Giuseppe Pennisi
La consueta missione primaverile Fmi, in Italia in queste settimane, questa volta non pone la previdenza degli italiani al centro delle discussioni. Ciò non vuol dire che non verrà sfiorato il capitolo pensioni. Si parlerà di “manutenzione straordinaria” tra qualche anno, ma non di riassetto impellente ed urgente. Nella 19sima strada di quel di Washington (dove alberga il Fmi), sulle scrivanie del Dipartimento Europa dell’organizzazione troneggiano in bella vista la tabella riprodotta in questa pagina, due volumi di Nicholar Barr (London School od Economics) e Peter Diamond (due dei massimi esperti di previdenza) ed un lavoro di Robert Holzmann(a lungo Vice Presidente alla Protezione Sociale in Banca mondiale, l’istituzione cugina, e dirimpettaia, del Fmi).
La tabella è eloquente:in una colonna estrae dai dati ufficiali il rapporto stock di debito pubblici e Pil prima dell’attuale crisi (che lo ha dilatato in alcuni Paesi – quali Germania, Gran Bretagna, Francia), nell’altra indica quale sarebbe lo stock se vi venissero aggiunte le passività future (attualizzate ad oggi) delle istituzioni pubbliche previdenziali (quali si profilano nei prossimi 30 anni). I calcoli sono stati, sempre a Washington, da Jagadeesh Gokhale, del Cato Institute, frequente consulente di istituzioni finanziarie internazionali, pubblicati (su supporto magnetico) e nessuno li ha smentiti o confutati. In breve, il debito pubblico italiano è da capogiro se si include anche quello degli istituti previdenziali: ben il 364% del Pil. E’, però, inferiore alla media dell’Ue a 25 (ossia senza considerare Bulgaria e Romania): un massiccio 434% del Pil, con i dati per la Polonia (1550% del Pil), della Slovacchia (1149% del pil) e della Grecia (875% del Pil), addirittura da svenimento. E’ un fardello meno pensante di Francia (550% del Pil), Gran Bretagna (442% del Pil) e Germia (418% del Pil). Pare leggero se raffrontato alle stime per gli Usa dove ad un debito pubblico totale (Governo federale, Stati dell’Unione, previdenza obbligatoria, sanità per i poveri e gli anziani) che sfiora il 500% si aggiunge un debito di individui, famiglie ed imprese pari al 300% del Pil- fa tremare anche i Pini di Roma più secolari.

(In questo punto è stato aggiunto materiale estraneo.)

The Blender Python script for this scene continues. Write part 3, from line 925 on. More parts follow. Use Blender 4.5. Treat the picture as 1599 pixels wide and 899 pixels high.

Non c’è da stare allegri, soprattutto per le nuove generazioni. Ma altrove la situazione è ben peggiore che da noi, soprattutto in Francia, oltre che in Grecia: nei due Paesi l’età “normale” della pensione è 60 anni- sia Sarkozy sia Papandreu hanno tentato di cambiarla, senza alcun esito (almeno per ora). Il lavoro di Holzaùmann, ben presente alla squadra Fmi, indica il sistema contributivo figurativo (di cui Italia e Svezia sono stati i precursori nel 1995) come la strada da seguire per rimettere le cose a posto in Europa. Analoghe le conclusioni dei due volumi di Barr e Diamond, anche se, correttamente, insistono per una serie di modifiche per rendere più semplici gli adeguamenti alla dinamiche demografiche ed economico-finanziarie.